* **INSTRUCTIONS FOR THE TASK**:
Output each line of the material exactly as it stands.

* **GIVEN DATA**:
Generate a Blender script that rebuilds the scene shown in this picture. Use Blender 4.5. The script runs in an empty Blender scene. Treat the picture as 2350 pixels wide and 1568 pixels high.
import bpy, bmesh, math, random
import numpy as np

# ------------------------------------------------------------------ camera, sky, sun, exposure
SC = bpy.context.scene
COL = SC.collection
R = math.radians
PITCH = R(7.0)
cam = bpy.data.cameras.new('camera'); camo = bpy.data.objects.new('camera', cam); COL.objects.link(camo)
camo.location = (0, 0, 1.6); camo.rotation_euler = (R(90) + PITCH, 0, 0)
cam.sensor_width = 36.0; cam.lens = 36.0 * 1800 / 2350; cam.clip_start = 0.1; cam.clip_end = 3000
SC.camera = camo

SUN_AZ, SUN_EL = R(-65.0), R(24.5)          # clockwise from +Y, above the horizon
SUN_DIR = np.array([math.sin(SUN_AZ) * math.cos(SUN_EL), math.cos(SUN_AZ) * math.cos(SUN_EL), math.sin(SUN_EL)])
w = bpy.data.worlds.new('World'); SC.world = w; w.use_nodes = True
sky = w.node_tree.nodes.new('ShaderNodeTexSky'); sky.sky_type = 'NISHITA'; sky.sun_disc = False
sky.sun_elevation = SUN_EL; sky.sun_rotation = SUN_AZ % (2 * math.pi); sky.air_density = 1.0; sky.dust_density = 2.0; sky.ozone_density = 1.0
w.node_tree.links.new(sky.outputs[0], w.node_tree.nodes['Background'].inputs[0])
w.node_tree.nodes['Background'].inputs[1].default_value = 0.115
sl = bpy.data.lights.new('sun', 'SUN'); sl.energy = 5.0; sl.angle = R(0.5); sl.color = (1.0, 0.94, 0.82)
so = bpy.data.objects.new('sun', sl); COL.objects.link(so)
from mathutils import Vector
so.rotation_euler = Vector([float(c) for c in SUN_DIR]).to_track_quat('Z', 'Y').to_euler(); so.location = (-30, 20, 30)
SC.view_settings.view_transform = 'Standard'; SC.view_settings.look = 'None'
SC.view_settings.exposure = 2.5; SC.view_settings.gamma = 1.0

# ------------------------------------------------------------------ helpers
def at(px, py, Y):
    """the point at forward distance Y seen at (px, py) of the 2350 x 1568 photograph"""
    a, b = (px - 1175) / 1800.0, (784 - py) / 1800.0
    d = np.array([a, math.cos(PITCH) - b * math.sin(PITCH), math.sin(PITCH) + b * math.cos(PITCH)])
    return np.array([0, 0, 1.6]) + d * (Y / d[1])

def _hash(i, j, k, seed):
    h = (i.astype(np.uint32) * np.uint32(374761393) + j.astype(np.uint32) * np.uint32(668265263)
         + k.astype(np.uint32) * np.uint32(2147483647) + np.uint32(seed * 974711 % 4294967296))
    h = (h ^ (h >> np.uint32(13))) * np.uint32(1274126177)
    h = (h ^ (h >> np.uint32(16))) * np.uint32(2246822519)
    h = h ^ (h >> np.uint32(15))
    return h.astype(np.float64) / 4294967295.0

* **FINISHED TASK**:
Generate a Blender script that rebuilds the scene shown in this picture. Use Blender 4.5. The script runs in an empty Blender scene. Treat the picture as 2350 pixels wide and 1568 pixels high.
import bpy, bmesh, math, random
import numpy as np

# ------------------------------------------------------------------ camera, sky, sun, exposure
SC = bpy.context.scene
COL = SC.collection
R = math.radians
PITCH = R(7.0)
cam = bpy.data.cameras.new('camera'); camo = bpy.data.objects.new('camera', cam); COL.objects.link(camo)
camo.location = (0, 0, 1.6); camo.rotation_euler = (R(90) + PITCH, 0, 0)
cam.sensor_width = 36.0; cam.lens = 36.0 * 1800 / 2350; cam.clip_start = 0.1; cam.clip_end = 3000
SC.camera = camo

SUN_AZ, SUN_EL = R(-65.0), R(24.5)          # clockwise from +Y, above the horizon
SUN_DIR = np.array([math.sin(SUN_AZ) * math.cos(SUN_EL), math.cos(SUN_AZ) * math.cos(SUN_EL), math.sin(SUN_EL)])
w = bpy.data.worlds.new('World'); SC.world = w; w.use_nodes = True
sky = w.node_tree.nodes.new('ShaderNodeTexSky'); sky.sky_type = 'NISHITA'; sky.sun_disc = False
sky.sun_elevation = SUN_EL; sky.sun_rotation = SUN_AZ % (2 * math.pi); sky.air_density = 1.0; sky.dust_density = 2.0; sky.ozone_density = 1.0
w.node_tree.links.new(sky.outputs[0], w.node_tree.nodes['Background'].inputs[0])
w.node_tree.nodes['Background'].inputs[1].default_value = 0.115
sl = bpy.data.lights.new('sun', 'SUN'); sl.energy = 5.0; sl.angle = R(0.5); sl.color = (1.0, 0.94, 0.82)
so = bpy.data.objects.new('sun', sl); COL.objects.link(so)
from mathutils import Vector
so.rotation_euler = Vector([float(c) for c in SUN_DIR]).to_track_quat('Z', 'Y').to_euler(); so.location = (-30, 20, 30)
SC.view_settings.view_transform = 'Standard'; SC.view_settings.look = 'None'
SC.view_settings.exposure = 2.5; SC.view_settings.gamma = 1.0

# ------------------------------------------------------------------ helpers
def at(px, py, Y):
    """the point at forward distance Y seen at (px, py) of the 2350 x 1568 photograph"""
    a, b = (px - 1175) / 1800.0, (784 - py) / 1800.0
    d = np.array([a, math.cos(PITCH) - b * math.sin(PITCH), math.sin(PITCH) + b * math.cos(PITCH)])
    return np.array([0, 0, 1.6]) + d * (Y / d[1])

def _hash(i, j, k, seed):
    h = (i.astype(np.uint32) * np.uint32(374761393) + j.astype(np.uint32) * np.uint32(668265263)
         + k.astype(np.uint32) * np.uint32(2147483647) + np.uint32(seed * 974711 % 4294967296))
    h = (h ^ (h >> np.uint32(13))) * np.uint32(1274126177)
    h = (h ^ (h >> np.uint32(16))) * np.uint32(2246822519)
    h = h ^ (h >> np.uint32(15))
    return h.astype(np.float64) / 4294967295.0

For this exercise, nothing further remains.